Don’t dare say he’s the Godfather of DSR tuners, he’ll set you straight in a hurry.
 
“I’m more of the cement between the teams,” he conveyed. “I don’t tell them what they can and can’t do, I don’t tell them they have to have their cars looking just like everyone else’s car. We certainly want them to be aware of what the other teams are doing. We’ve made some pretty big strides with the NAPA car. Mostly in the horsepower department, we made some engine differences after I got there. It has worked out with Ed and the thing has gone 4.05 at Pomona in the semi-finals to beat Robert Hight, who we think has one of the highest horsepower cars out there.
 
“That was a key run at a key time that won them a race. At Phoenix with him qualifying number one, which is something they did not do all year last year; as a matter of fact the NAPA car did not win a race last year which in fact now they have won two races and has a number one qualifying spot to their credit. They are tickled to death and I am to, I feel like I have had a hand in turning this around.”
 
Maybe working with Ed McCulloch came naturally. The two worked together in the early 1990s under the employ of Larry Minor. Beard was tuning and McCulloch was driving. They were later reunited as teammates in 2006 when Beard tuned Whit Bazemore and McCulloch was with Capps, driver of the Brut flopper.
 
Beard’s role could put him alongside McCulloch one moment and then conferring with Mike Green on the Army team the next. The one point he wants to reiterate is that he’s not making the tuning decisions.
 
“I kind of right now feel kind of out of place when I’m at the race track,” Beard admitted. “I don’t have a specific transporter that I work out of or a specific car that I work on.

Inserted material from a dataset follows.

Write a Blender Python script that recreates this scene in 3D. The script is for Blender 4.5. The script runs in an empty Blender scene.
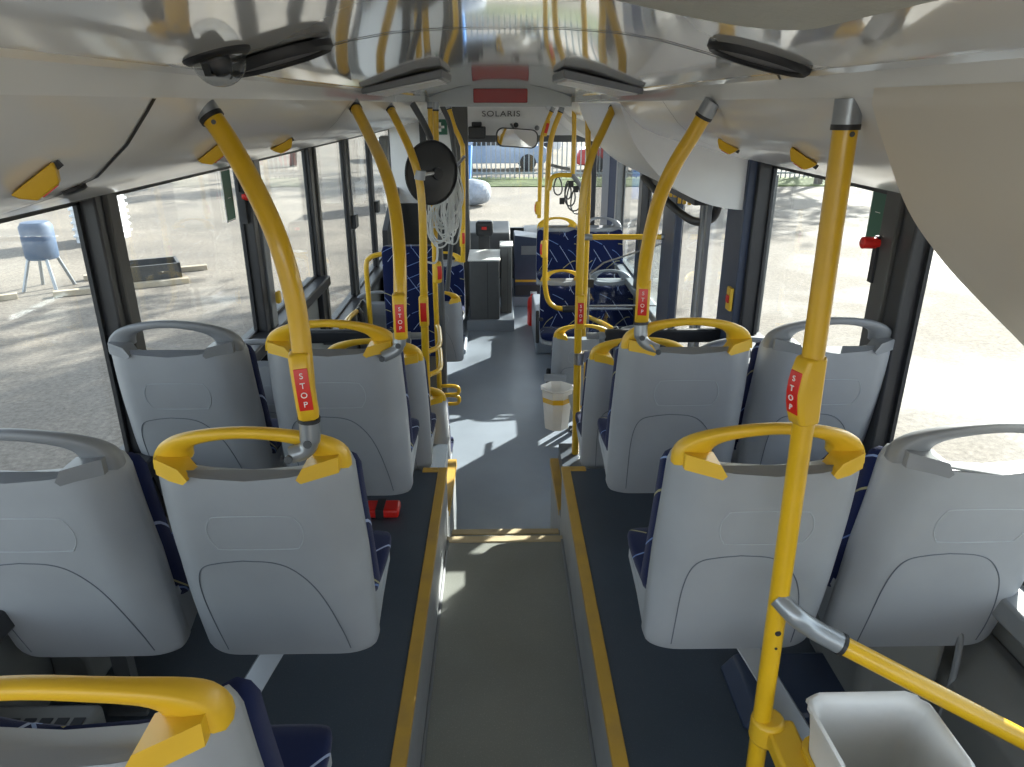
import bpy, bmesh, math, random
from mathutils import Vector, Matrix
random.seed(7)
SC = bpy.context.scene
COL = SC.collection
# ------------------------------------------------------------------ camera, world, sun, exposure
F = 720.0
PITCH = math.radians(21.25)
YAW = math.atan(14 * math.cos(PITCH) / F)
ZC = 2.25
CX = -0.017
cam = bpy.data.cameras.new('camera')
camo = bpy.data.objects.new('camera', cam); COL.objects.link(camo)
cam.sensor_width = 36; cam.lens = F * 36 / 1024; cam.clip_start = 0.02; cam.clip_end = 400
camo.location = (CX, 0, ZC)
camo.rotation_euler = (math.pi / 2 - PITCH, 0, -YAW)
SC.camera = camo
SC.view_settings.view_transform = 'Standard'
SC.view_settings.look = 'None'
SC.view_settings.gamma = 1
SC.view_settings.use_curve_mapping = False
SC.view_settings.exposure = 2.45
w = bpy.data.worlds.new('world'); SC.world = w; w.use_nodes = True
nt = w.node_tree; nt.nodes.clear()
wo = nt.nodes.new('ShaderNodeOutputWorld'); bg = nt.nodes.new('ShaderNodeBackground')
sky = nt.nodes.new('ShaderNodeTexSky'); sky.sky_type = 'HOSEK_WILKIE'
sky.sun_direction = Vector((0.63, 0.78, 0.51)).normalized(); sky.turbidity = 3.5; sky.ground_albedo = 0.4
hs = nt.nodes.new('ShaderNodeHueSaturation'); hs.inputs['Saturation'].default_value = 0.42
nt.links.new(sky.outputs[0], hs.inputs['Color'])
nt.links.new(hs.outputs[0], bg.inputs[0]); nt.links.new(bg.outputs[0], wo.inputs[0])
bg.inputs[1].default_value = 3.2
sd = bpy.data.lights.new('sun', 'SUN'); sd.energy = 3.2; sd.angle = math.radians(0.6); sd.color = (1, 0.955, 0.88)
so = bpy.data.objects.new('sun', sd); COL.objects.link(so)
so.rotation_euler = Vector((0.63, 0.78, 0.51)).to_track_quat('Z', 'Y').to_euler()
so.location = (8, 12, 12)


def at(px, py, Y):
    """the place in the bus seen at this spot of the photograph, Y metres ahead"""
    c, s = math.cos(PITCH), math.sin(PITCH)
    a, b = (px - 512) / F, (py - 383.5) / F
    fy, dz = c - b * s, -(s + b * c)
    x = a * math.cos(YAW) + fy * math.sin(YAW); y = -a * math.sin(YAW) + fy * math.cos(YAW)
    k = Y / y
    return (CX + x * k, Y, ZC + dz * k)


# ------------------------------------------------------------------ materials
def new_mat(name):
    m = bpy.data.materials.new(name); m.use_nodes = True
    return m, m.node_tree, m.node_tree.nodes['Principled BSDF']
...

I do kind of feel like a fish out of water. I’m beginning to like it a whole lot more because of the magnitude of the Schumacher race team with five fuel cars. It’s very challenging; it’s not an easy position at all but I kind of like it. I’m not ruling out being a crew chief in a perfect position. You never want to say never.”
 
Beard isn’t ruling out the chance he could become a team owner one day. He told CompetitionPlus.com the sale of the Matco Tools team by Tim Buckley to Mike Ashley came as a total surprise.
 
“I had some times where I wanted to be a team owner,” Beard said. “The Matco dragster operation was for sale, which was totally kept secret from me, or else I would have purchased it. I wasn’t aware that there was even a sale.”
 
Beard learned in a hurry on the day the sale was consummated that when one door closes another can open.
 
“All in all, racing is a pretty small community,” Beard said. “If you take all of the employees on all of the teams that were out there with the Top Fuel and Funny Car teams, they probably add up to the roster of two NFL teams. We live out here in this racing world where we think we are this big entity but in reality we are very small.”